Saddam Hussein ha sido condenado a morir en la horca. Un tribunal especial le ha acusado de crímenes contra la humanidad y por la muerte de 148 chiíes. Me deja indiferente esta sentencia.
Primero porque el dictador iraquí es un personaje sanguinario que llevó a su país a una guerra contra Irán que causó un millón de muertos y porque invadió Kuwait causando otra guerra. Segundo porque la pena de muerte a Saddam es consecuencia de un tribunal impuesto por un ejército invasor que tiene una dudosa legitimidad.
Que el presidente Bush diga que la condena a la horca es un logro me parece una frivolidad. Si la horca a Saddam es un factor decisivo para las elecciones legislativas del martes en Estados Unidos me parece un sarcasmo.
No tengo compasión para Saddam Hussein. Pero como soy contrario a la pena de muerte pienso que ni siquiera un monstruo como el sátrapa iraquí merece morir por una decisión de un tribunal.

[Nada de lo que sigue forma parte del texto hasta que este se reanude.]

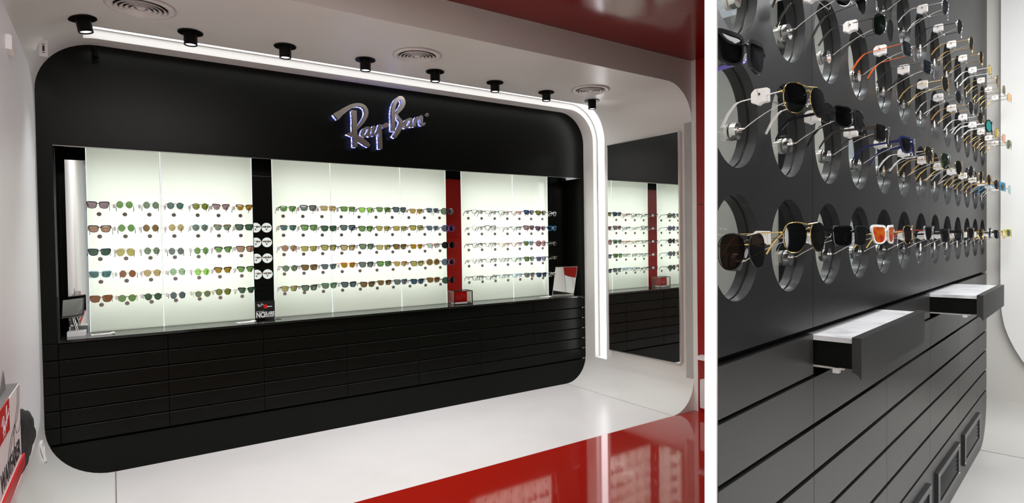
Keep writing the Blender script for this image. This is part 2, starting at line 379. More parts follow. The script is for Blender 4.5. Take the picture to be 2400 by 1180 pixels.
# ---------------------------------------------------------------- black display wall
OZ0, OZ1, OS0, OS1 = .905, 2.145, -.29, 4.10
bm = nb()
def black_piece(x0, x1, z0, z1, t0=TW, t1=TW+.3):
    p = clip_poly(OUT, x0, x1, z0, z1)
    if len(p) > 2: prism(bm, p, t0, t1)
black_piece(-1, 5, OZ1, 3, TW, TW+.012); black_piece(-1, OS0, OZ0-.018, OZ1); black_piece(OS1, 5, OZ0-.018, OZ1)
black_piece(-1, 5, 0, .228, TW, TW+.3); black_piece(-1, -.3, .228, .89, TW+.021, TW+.05)
struct(link('wall_back', bm, M['black'], frame='L'))
struct(link('wall_recess', bxs((OS0-.02, OS1+.02, 5.2, 5.24, .8, 2.3), (OS0-.05, OS0, TW+.3, 5.24, .8, 2.3), (OS1, OS1+.05, TW+.3, 5.24, .8, 2.3), (OS0, OS1, TW+.014, 5.22, 2.21, 2.26)), M['black'], frame='L'))
bm = bxs((OS0, OS1, TW-.003, TW+.010, OZ1-.0055, OZ1-.001))
tag(link('glass_edge_rail', bm, M['darksteel'], frame='L'), 'thin metal glass rail along the top edge of the black display recess', 'rail')
ctr = bxs((OS0+.001, OS1-.001, TW-.014, 5.18, OZ0-.018, OZ0))
tag(link('countertop', ctr, M['counter'], frame='L'), 'long glossy black countertop running below the lit eyewear panels', 'countertop')
seams = [-.372, -.29, .31, .931, 1.567, 2.207, 2.843, 3.463, 4.147]
cabn = ['narrow column beside left wall', 'below the left light panel', 'below the right half of left panel', 'below the leftmost third of the middle panels', 'below the centre of the middle panels', 'below the right third of middle panels', 'below the left half of right panel', 'beside the right wall']
for i in range(8):
    a, b = seams[i], seams[i+1]
    c = thing('drawer_cabinet', 'black drawer cabinet of six flat fronts, '+cabn[i], 'cabinet', 'L', (a+b)/2, TW+.05, 0, 0, 'black drawer cabinets under the counter')
    mx = (a+b)/2
    link('body', bxs((max(a, -.335)-mx+.001, min(b, 4.12)-mx-.001, -.03, .3, .23, .884)), M['black_flat'], c)
    for k in range(6):
        z1 = .880-k*.1077; z0 = z1-.0985
        p = clip_poly(OUT, a+.0015, b-.0015, z0, z1)
        bm = nb(); prism(bm, [(x-mx, z) for x, z in p], -.05, -.031)
        bmesh.ops.bevel(bm, geom=[e for e in bm.edges if all(v.co.y < -.045 for v in e.verts)], offset=.0012, segments=1, affect='EDGES')
        link('drawer', bm, M['black'], c)
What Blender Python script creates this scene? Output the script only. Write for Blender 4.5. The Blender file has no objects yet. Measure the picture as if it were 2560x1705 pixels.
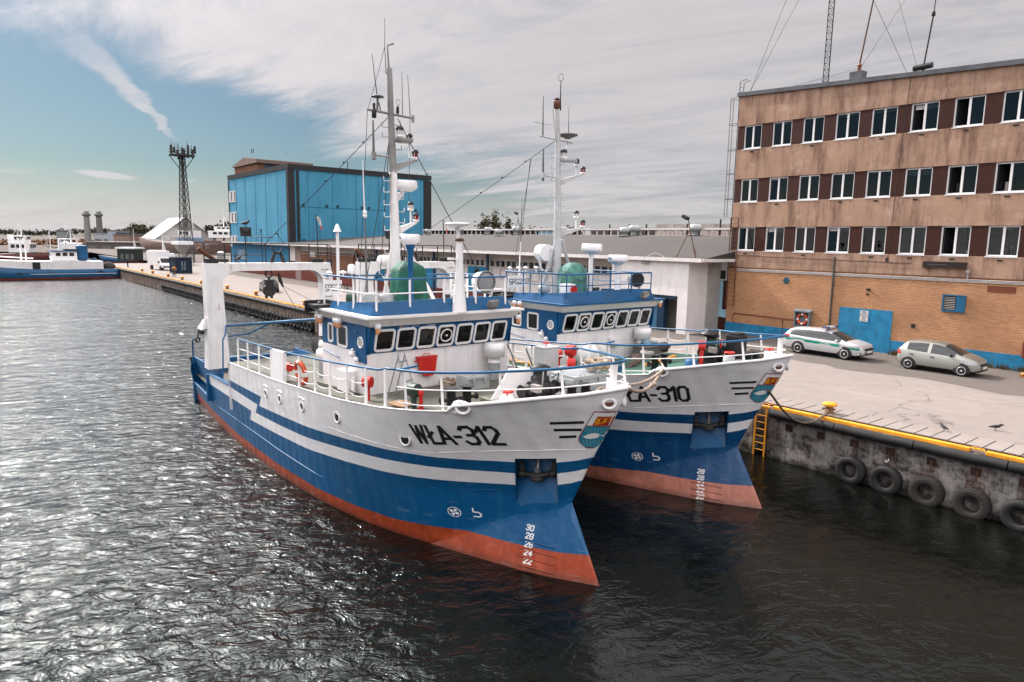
import bpy, bmesh, math, random
from mathutils import Vector, Matrix, noise
from math import radians as rad, sin, cos, pi, sqrt, atan2, hypot
random.seed(11)
SC = bpy.context.scene
COL = SC.collection
V = Vector

# ---------------------------------------------------------------- mesh builder
class MB:
    def __init__(s):
        s.v = []; s.f = []; s.m = []; s.s = []
    def add(s, vs, fs, m=0, smooth=False):
        o = len(s.v)
        s.v.extend([tuple(p) for p in vs])
        for f in fs:
            s.f.append([i + o for i in f]); s.m.append(m); s.s.append(smooth)
        return s
    def bx(s, x0, x1, y0, y1, z0, z1, m=0, rot=None, piv=None):
        if x0 > x1: x0, x1 = x1, x0
        if y0 > y1: y0, y1 = y1, y0
        if z0 > z1: z0, z1 = z1, z0
        vs = [V(p) for p in ((x0,y0,z0),(x1,y0,z0),(x1,y1,z0),(x0,y1,z0),(x0,y0,z1),(x1,y0,z1),(x1,y1,z1),(x0,y1,z1))]
        if rot is not None:
            c = V(piv) if piv else V(((x0+x1)/2,(y0+y1)/2,(z0+z1)/2))
            vs = [rot @ (p - c) + c for p in vs]
        return s.add(vs, [(3,2,1,0),(4,5,6,7),(0,1,5,4),(1,2,6,5),(2,3,7,6),(3,0,4,7)], m)
    def bc(s, c, d, m=0, rot=None):
        return s.bx(c[0]-d[0]/2, c[0]+d[0]/2, c[1]-d[1]/2, c[1]+d[1]/2, c[2]-d[2]/2, c[2]+d[2]/2, m, rot)
    def hexa(s, pts, m=0):          # 8 points: bottom loop ccw, then top loop
        return s.add(pts, [(3,2,1,0),(4,5,6,7),(0,1,5,4),(1,2,6,5),(2,3,7,6),(3,0,4,7)], m)
    def ring(s, c, ax, r, n):
        ax = V(ax).normalized()
        u = ax.orthogonal().normalized(); w = ax.cross(u)
        return [V(c) + r*(cos(2*pi*i/n)*u + sin(2*pi*i/n)*w) for i in range(n)]
    def cyl(s, p0, p1, r0, r1=None, n=10, m=0, cap=True):
        p0 = V(p0); p1 = V(p1); r1 = r0 if r1 is None else r1
        ax = p1 - p0
        a = s.ring(p0, ax, max(r0,1e-4), n); b = s.ring(p1, ax, max(r1,1e-4), n)
        s.add(a + b, [(i,(i+1)%n,n+(i+1)%n,n+i) for i in range(n)], m, True)
        if cap: s.add(a + b, [tuple(range(n-1,-1,-1)), tuple(range(n,2*n))], m)
        return s
    def tube(s, pts, r, n=6, m=0, closed=False):
        pts = [V(p) for p in pts]; k = len(pts); rings = []
        pu = None
        for i, p in enumerate(pts):
            if closed: d = pts[(i+1)%k] - pts[i-1]
            else: d = pts[min(i+1,k-1)] - pts[max(i-1,0)]
            if d.length < 1e-9: d = V((0,0,1))
            d.normalize()
            u = (pu - d*pu.dot(d)) if pu is not None else d.orthogonal()
            if u.length < 1e-6: u = d.orthogonal()
            u.normalize(); pu = u; w = d.cross(u)
            rr = r[i] if isinstance(r, (list, tuple)) else r
            rings.append([p + rr*(cos(2*pi*j/n)*u + sin(2*pi*j/n)*w) for j in range(n)])
        vs = [q for g in rings for q in g]; fs = []
        for i in range(k if closed else k-1):
            a = i*n; b = ((i+1)%k)*n
            fs += [(a+j, a+(j+1)%n, b+(j+1)%n, b+j) for j in range(n)]
        s.add(vs, fs, m, True)
        if not closed: s.add(vs, [tuple(range(n-1,-1,-1)), tuple(range((k-1)*n, k*n))], m)
        return s
    def lathe(s, prof, c=(0,0,0), ax=(0,0,1), n=16, m=0, smooth=True):
        ax = V(ax).normalized(); u = ax.orthogonal().normalized(); w = ax.cross(u); c = V(c)
        vs = []
        for r, h in prof:
            r = max(r, 1e-4)
            vs += [c + ax*h + r*(cos(2*pi*i/n)*u + sin(2*pi*i/n)*w) for i in range(n)]
        fs = []
        for k in range(len(prof)-1):
            fs += [(k*n+i, k*n+(i+1)%n, (k+1)*n+(i+1)%n, (k+1)*n+i) for i in range(n)]
        s.add(vs, fs, m, smooth)
        L = len(prof)-1
        s.add(vs, [tuple(range(n-1,-1,-1)), tuple(range(L*n, L*n+n))], m)
        return s
    def sph(s, c, r, n=12, k=8, m=0, sc=(1,1,1), jit=0):
        vs = []; c = V(c)
        for j in range(k+1):
            a = pi*j/k
            for i in range(n):
                b = 2*pi*i/n
                q = V((sin(a)*cos(b)*sc[0], sin(a)*sin(b)*sc[1], cos(a)*sc[2]))*r
                if jit: q *= 1 + jit*(noise.noise(q*2.3/r + c) )
                vs.append(c + q)
        fs = [(j*n+i, (j+1)*n+i, (j+1)*n+(i+1)%n, j*n+(i+1)%n) for j in range(k) for i in range(n)]
        return s.add(vs, fs, m, True)
    def torus(s, c, R, r, ax=(0,0,1), n=24, k=10, m=0, rs=1.0):
        ax = V(ax).normalized(); u = ax.orthogonal().normalized(); w = ax.cross(u); c = V(c); vs = []
        for i in range(n):
            d = cos(2*pi*i/n)*u + sin(2*pi*i/n)*w
            for j in range(k):
                vs.append(c + d*(R + r*cos(2*pi*j/k)) + ax*(r*rs*sin(2*pi*j/k)))
        fs = [(i*k+j, ((i+1)%n)*k+j, ((i+1)%n)*k+(j+1)%k, i*k+(j+1)%k) for i in range(n) for j in range(k)]
        return s.add(vs, fs, m, True)
    def prism(s, poly, d, m=0):       # poly: 3D points, d: extrusion vector
        n = len(poly); d = V(d); a = [V(p) for p in poly]
        return s.add(a + [p + d for p in a], [tuple(range(n-1,-1,-1)), tuple(range(n,2*n))] + [(i,(i+1)%n,n+(i+1)%n,n+i) for i in range(n)], m)
    def grid(s, P, m=0, smooth=True, closed=False):   # P[i][j] rows of points
        a = len(P); b = len(P[0]); vs = [p for r in P for p in r]
        fs = [(i*b+j, i*b+(j+1)%b, (i+1)*b+(j+1)%b, (i+1)*b+j) for i in range(a-1) for j in range(b if closed else b-1)]
        return s.add(vs, fs, m, smooth)
    def build(s, name, mats, parent=None, bevel=0, weld=False, label=None, fixn=True):
        me = bpy.data.meshes.new(name)
        me.from_pydata(s.v, [], s.f)
        if not isinstance(mats, (list, tuple)): mats = [mats]
        for m in mats: me.materials.append(m)
        me.polygons.foreach_set('material_index', s.m)
        me.polygons.foreach_set('use_smooth', s.s)
        if weld or fixn:
            bm = bmesh.new(); bm.from_mesh(me)
            if weld: bmesh.ops.remove_doubles(bm, verts=bm.verts, dist=1e-4)
            if fixn: bmesh.ops.recalc_face_normals(bm, faces=bm.faces)
            bm.to_mesh(me); bm.free()
        me.update()
        o = bpy.data.objects.new(name, me); COL.objects.link(o)
        if parent is not None: o.parent = parent
        if bevel:
            b = o.modifiers.new('bevel', 'BEVEL'); b.width = bevel; b.segments = 2; b.limit_method = 'ANGLE'; b.angle_limit = rad(40)
        if label: o['label'] = label
        return o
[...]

La guerra de Iraq no se hizo para derrocar a Saddam sino para desactivar las temibles armas de destrucción masiva que no existían. Ha sido una guerra construida sobre una mentira. Y sobre una mentira no habita la verdad. El diablo es el padre de la mentira. Así lo dijo hace veinte siglos el evangelista San Juan. Estoy más de acuerdo con el apóstol que con el presidente norteamericano.